We took the ferry to Cairnryan and drove through Dumfries and Galloway on the old coast road. It was very attractive and we marked out some places to come back and explore in more depth. We liked Whithorn and Kirkudbright (the art and crafts town) but didn’t think much of Wigton, the much vaunted book town. It was a pale imitation of Hay on Wye, with a few small bookshops most of which were closed. We visited several ruined abbeys, an unusual round tower and a spectacular Saxon high cross at Ruthwell, where the first savings bank was also founded.

We stopped at Samye Ling, the first Tibetan Buddhist Centre to be established in the West (in 1967). It is in a beautiful and peaceful setting in Eskdale, where two rivers meet. Although I’d helped sponsor the Great Stupa, built in 2000, it was the first time I’d been there. T and I walked around the substantial grounds and sat quietly in the great temple. We could have stayed for ages.

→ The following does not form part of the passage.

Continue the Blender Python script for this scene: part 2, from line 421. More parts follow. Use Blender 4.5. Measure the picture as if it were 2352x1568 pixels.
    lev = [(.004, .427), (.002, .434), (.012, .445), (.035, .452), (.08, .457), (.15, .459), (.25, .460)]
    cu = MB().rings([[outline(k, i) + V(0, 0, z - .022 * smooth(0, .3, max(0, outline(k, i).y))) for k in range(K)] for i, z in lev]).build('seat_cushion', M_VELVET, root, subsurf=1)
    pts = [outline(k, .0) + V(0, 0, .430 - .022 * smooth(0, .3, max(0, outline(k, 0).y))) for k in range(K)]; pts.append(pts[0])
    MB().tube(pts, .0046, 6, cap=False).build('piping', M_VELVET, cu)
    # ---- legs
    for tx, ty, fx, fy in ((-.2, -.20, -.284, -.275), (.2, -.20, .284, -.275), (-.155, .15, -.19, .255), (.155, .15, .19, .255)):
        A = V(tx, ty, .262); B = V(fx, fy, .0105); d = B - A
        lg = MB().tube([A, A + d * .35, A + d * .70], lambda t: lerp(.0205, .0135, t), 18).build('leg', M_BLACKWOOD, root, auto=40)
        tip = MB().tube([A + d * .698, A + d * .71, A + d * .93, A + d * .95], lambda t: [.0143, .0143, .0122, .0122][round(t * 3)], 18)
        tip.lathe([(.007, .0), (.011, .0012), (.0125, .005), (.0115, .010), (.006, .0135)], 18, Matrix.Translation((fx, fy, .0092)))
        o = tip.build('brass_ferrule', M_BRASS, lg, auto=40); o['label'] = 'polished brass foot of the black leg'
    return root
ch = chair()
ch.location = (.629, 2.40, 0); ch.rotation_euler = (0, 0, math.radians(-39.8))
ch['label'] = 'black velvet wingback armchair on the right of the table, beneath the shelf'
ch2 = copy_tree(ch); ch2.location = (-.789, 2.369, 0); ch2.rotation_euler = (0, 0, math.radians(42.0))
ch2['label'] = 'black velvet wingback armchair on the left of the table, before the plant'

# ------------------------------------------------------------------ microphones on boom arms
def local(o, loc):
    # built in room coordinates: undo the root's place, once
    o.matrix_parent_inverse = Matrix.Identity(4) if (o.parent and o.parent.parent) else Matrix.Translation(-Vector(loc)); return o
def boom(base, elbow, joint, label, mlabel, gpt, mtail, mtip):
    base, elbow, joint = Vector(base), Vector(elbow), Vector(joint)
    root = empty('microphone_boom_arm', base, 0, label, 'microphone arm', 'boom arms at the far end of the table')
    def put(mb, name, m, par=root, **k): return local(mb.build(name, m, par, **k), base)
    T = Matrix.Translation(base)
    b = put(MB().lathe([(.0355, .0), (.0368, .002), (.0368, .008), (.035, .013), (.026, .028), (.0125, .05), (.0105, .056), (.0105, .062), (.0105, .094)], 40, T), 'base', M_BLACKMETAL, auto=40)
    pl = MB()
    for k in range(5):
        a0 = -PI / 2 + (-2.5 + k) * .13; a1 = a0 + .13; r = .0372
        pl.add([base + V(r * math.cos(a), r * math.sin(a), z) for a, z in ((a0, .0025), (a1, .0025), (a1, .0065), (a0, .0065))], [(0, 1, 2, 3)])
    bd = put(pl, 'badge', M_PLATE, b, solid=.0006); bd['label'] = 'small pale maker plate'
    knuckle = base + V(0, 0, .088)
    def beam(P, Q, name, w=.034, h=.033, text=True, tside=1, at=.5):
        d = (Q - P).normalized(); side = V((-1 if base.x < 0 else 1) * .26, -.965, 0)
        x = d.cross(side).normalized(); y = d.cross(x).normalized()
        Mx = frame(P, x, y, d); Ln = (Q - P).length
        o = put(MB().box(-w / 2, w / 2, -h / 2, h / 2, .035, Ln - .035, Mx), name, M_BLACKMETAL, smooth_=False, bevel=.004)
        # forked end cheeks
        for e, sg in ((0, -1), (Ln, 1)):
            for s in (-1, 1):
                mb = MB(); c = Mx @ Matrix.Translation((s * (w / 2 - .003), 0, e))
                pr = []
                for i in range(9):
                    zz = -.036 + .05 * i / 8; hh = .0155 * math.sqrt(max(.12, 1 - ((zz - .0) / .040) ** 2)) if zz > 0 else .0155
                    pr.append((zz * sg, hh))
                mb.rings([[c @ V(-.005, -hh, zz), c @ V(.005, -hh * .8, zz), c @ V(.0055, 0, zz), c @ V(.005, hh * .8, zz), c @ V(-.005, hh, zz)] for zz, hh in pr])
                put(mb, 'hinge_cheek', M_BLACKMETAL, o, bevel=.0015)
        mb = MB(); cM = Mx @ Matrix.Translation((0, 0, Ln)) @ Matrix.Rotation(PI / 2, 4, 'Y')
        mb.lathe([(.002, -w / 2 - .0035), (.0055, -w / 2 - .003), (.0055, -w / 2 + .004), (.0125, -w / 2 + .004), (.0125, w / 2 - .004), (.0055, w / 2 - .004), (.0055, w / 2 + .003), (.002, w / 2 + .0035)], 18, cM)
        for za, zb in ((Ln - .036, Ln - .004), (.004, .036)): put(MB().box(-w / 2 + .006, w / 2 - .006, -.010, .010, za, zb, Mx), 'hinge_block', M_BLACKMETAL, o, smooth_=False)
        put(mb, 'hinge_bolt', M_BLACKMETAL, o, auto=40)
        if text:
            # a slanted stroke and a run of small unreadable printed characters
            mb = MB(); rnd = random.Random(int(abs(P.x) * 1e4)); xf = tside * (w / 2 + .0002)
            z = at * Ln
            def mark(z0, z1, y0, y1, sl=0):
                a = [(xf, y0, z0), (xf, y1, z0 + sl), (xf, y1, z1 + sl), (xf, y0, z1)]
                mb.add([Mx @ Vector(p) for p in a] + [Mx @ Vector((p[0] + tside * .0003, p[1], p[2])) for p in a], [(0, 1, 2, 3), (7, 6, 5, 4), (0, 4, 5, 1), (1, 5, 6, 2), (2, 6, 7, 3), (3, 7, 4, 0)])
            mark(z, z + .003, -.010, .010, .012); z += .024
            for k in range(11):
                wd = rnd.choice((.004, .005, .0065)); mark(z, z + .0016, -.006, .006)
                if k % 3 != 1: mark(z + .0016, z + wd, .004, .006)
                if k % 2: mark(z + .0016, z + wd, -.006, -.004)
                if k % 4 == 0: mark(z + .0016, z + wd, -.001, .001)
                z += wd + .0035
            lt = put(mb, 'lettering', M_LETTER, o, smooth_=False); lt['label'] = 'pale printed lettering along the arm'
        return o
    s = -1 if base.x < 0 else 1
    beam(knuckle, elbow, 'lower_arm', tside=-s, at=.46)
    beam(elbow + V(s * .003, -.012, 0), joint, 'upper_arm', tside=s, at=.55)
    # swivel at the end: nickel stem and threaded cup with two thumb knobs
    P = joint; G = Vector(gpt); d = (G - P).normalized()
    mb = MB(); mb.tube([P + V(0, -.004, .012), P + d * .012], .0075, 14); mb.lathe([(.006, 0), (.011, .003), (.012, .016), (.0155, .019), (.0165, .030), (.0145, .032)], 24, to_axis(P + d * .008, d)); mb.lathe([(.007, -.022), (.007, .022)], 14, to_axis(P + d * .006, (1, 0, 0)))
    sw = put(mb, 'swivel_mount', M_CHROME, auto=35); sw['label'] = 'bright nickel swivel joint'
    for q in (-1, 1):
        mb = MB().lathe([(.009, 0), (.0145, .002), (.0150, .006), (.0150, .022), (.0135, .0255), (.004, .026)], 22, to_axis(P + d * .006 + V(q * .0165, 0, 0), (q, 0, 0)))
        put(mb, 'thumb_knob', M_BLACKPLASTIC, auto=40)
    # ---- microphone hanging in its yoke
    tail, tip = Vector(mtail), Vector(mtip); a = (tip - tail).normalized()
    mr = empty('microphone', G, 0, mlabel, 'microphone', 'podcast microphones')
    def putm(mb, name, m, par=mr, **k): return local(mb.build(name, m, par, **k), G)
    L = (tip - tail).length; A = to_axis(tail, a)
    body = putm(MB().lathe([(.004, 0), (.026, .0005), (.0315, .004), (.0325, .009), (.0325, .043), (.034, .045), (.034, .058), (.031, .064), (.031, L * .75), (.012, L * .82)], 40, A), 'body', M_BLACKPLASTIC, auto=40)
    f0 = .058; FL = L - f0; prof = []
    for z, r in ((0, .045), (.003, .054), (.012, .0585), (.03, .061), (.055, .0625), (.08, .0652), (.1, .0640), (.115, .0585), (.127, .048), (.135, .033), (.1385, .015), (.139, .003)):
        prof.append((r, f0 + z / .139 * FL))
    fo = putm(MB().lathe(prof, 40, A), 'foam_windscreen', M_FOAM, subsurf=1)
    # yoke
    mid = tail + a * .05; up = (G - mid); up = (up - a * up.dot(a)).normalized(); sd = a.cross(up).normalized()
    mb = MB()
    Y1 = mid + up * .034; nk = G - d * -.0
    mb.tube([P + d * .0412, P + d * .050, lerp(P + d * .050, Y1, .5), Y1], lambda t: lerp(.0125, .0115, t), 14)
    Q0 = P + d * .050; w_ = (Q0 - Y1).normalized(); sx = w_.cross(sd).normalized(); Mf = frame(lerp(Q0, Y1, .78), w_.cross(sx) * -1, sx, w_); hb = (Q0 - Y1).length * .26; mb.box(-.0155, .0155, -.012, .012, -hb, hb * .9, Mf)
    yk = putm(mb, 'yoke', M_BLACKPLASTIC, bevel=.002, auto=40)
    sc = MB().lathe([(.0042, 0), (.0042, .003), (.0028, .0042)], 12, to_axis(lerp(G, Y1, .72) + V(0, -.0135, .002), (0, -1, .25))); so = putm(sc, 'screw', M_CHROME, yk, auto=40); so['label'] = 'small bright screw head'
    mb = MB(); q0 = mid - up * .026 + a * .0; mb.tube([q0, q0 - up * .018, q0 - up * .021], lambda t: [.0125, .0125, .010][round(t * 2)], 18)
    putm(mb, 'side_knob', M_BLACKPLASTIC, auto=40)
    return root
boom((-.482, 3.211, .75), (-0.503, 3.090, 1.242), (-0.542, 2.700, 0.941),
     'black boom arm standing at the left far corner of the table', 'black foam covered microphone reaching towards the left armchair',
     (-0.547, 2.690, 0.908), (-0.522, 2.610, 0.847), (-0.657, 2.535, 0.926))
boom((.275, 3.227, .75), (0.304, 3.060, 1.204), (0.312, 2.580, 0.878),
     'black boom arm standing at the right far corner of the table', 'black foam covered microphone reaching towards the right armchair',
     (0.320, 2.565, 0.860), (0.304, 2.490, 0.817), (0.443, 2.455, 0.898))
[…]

We drove on through the uplands on single-track roads to Selkirk, where the statue of Sir Walter Scott looks down on the town square. We were staying in an Airbnb nearby, and taking the train into Edinburgh. It was a comfortable journey of 50 minutes into Waverley. My reading was at the Scottish Poetry Library on The Royal Mile. I read poems from my new collection which were well received. There was a full house of about 40 people. Pretty good considering there were 2500 other shows on in the Fringe Festival.

The city was buzzing with creativity and very crowded. The pavements of the Old Town weren’t wide enough for everyone. Going between shows was a bit of an ordeal. We saw two plays at the Summerhall, the best of which was Midnight Soup, a play in which the audience of 12 sit around a dinner table and cut vegetables for soup whilst offering memories. The play was devised by a Frenchman in homage to his grandmother and the frame for it was a series of readings from her diary. I found it very affecting and enjoyable. And in the end we ate the soup we made.

The most excellent show we saw was Reversible by The 7 Fingers, a company from Montreal. It was a fantastic blend of physical theatre, dance, acrobatics and circus skills, put together with a brilliantly simple set of three movable walls with doors and windows. The theme was memory and migration. The highly skilled performers flew through the air and in time, accompanied by great sound and light design. It was one of the very best shows I’ve seen in 40 years of going to fringe theatre.

Next we went to Roslyn Chapel with its very impressive and ornate stone carvings. It is a living example of something good that has come from Dan Brown. The Da Vinci Code has increased the visitors tenfold and provided funds for the waterproofing and restoration of the chapel. We carried on to Stirling via the Kelpies, two 100 feet high horses heads. Kelpies are Scottish water spirits that often take the form of horses. These are spectacular.

I worked in Stirling for seven years. We visited some old stamping grounds, looked up places I lived and caught up with several people I was still in touch with. One of whom had taken early retirement and become a sheepdog trainer. She took us out on the moors with two of her seven collies who rounded up a flock of sheep most effectively. We, of course, wanted to take one of the dogs home with us.

On our last full day we went to Glasgow by train. We walked along Sauchiehall St, had tea in the Willow Tea Rooms and visited the Mackintosh House, walking past the blackened ruin of the Art College. We found a vegan cafe with 80 different types of tea next door to a splendid second hand bookshop.

My last act was to visit the place where I had lived with my ex. It was a flat on the top floor of a red sandstone tenement building in the West End. As I walked apprehensively up the steps of the building, a young woman was about to go in through the front security door (which hadn’t been there 20 years ago). I explained that I was coming back to see the place after 20 years. She let us in and went on ahead up the stairs. We dawdled along behind her; I noticed that the hall tiles were brown, not green. As we approached the top floor, the young woman was about to go into the flat in which I used to live.

Is this where you lived, she asked?
Yes, it is, I said.
Would you like to see inside?
Yes please, I said, just for a minute.

She opened the door and ushered us in. Memories came flooding back. It was the same flat but filled with someone else’s furniture and things it looked completely different. She showed us around all five rooms. She was renting the flat with her husband. They were expecting their first child. T and I smiled at each other. I felt I had come full circle and the unhappy ending that I experienced there was completely gone.